6/10
Still A Fine Espionage Thriller
2 March 2010
Warning: Spoilers
20 Century Fox's 13 RUE MADELEINE (1947) is not only a well liked Hollywood Noir but is an excellent espionage thriller too. Produced by newsreel expert Louis de Rochemont for the studio it was flawlessly directed by the always reliable Henry Hathaway who had that same year just completed his brilliant "Kiss Of Death" - the picture that introduced Richard Widmark to audiences. 13 RUE MADELEINE had that distinctive documentary/newsreel style to it that de Rochemont had started to bring to films in 1945 with "The House On 92nd Street" and the splendid "Boomerang" which he produced just before MADELEINE. And to crisply shoot the picture, in brilliantly lit Monochrome, he retained his great Cinematographer Norbert Brodine as well as utilizing the same impressive voice of Reed Hadley (uncredited) to narrate the opening of the movie("What is past is prologue").

James Cagney (on loan from Warners) is Bob Sharkey a director of training operations for 077 (pseudonym for O.S.S. - Office of Stratigic Services) agents of Secret Intelligence during WW2. Three of the trainees are chosen for a mission in occupied France. They must locate a German rocket launching site so it can be destroyed in a bombing raid by the Air Corps before D-Day.
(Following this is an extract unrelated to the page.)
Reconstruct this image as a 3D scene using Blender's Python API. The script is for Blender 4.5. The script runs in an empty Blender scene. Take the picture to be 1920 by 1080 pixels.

Things are going well until it is discovered that one of the three is a German agent who all along was a plant in the training school. Then - while on route to France -one of the group is murdered by the Nazi agent and with no time to train another it falls to Sharkey himself to fill the void and carry on with the mission.

Cagney is terrific in it! He gives his usual finger-snapping performance with that cocky sure-footed persona that is ever appealing. Excellent too is the marvellous Sam Jaffe as a resistance leader and Richard Conte is very effective as the double agent. Unconvincing though is Frank Latimore as the ill-fated agent and Annabella's role is written out of the movie just that bit too early. Also watch out for E.G.Marshall (uncredited) as a Resistance fighter in what is only his second film appearance and Karl Malden (uncredited) as the plane's jump master in his third film part.

A nice little war time thriller from a good screenplay by John Monks Jr. and Sy Bartlett that is well complimented with a score by David Buttolph which features a spirited patriotic march. The picture is also notable for being one of the first films to show an actor performing some Judo movements or Karate as we would refer to it today. 13 RUE MADELEINE has hardly dated at all and is worthy of a place in any collection.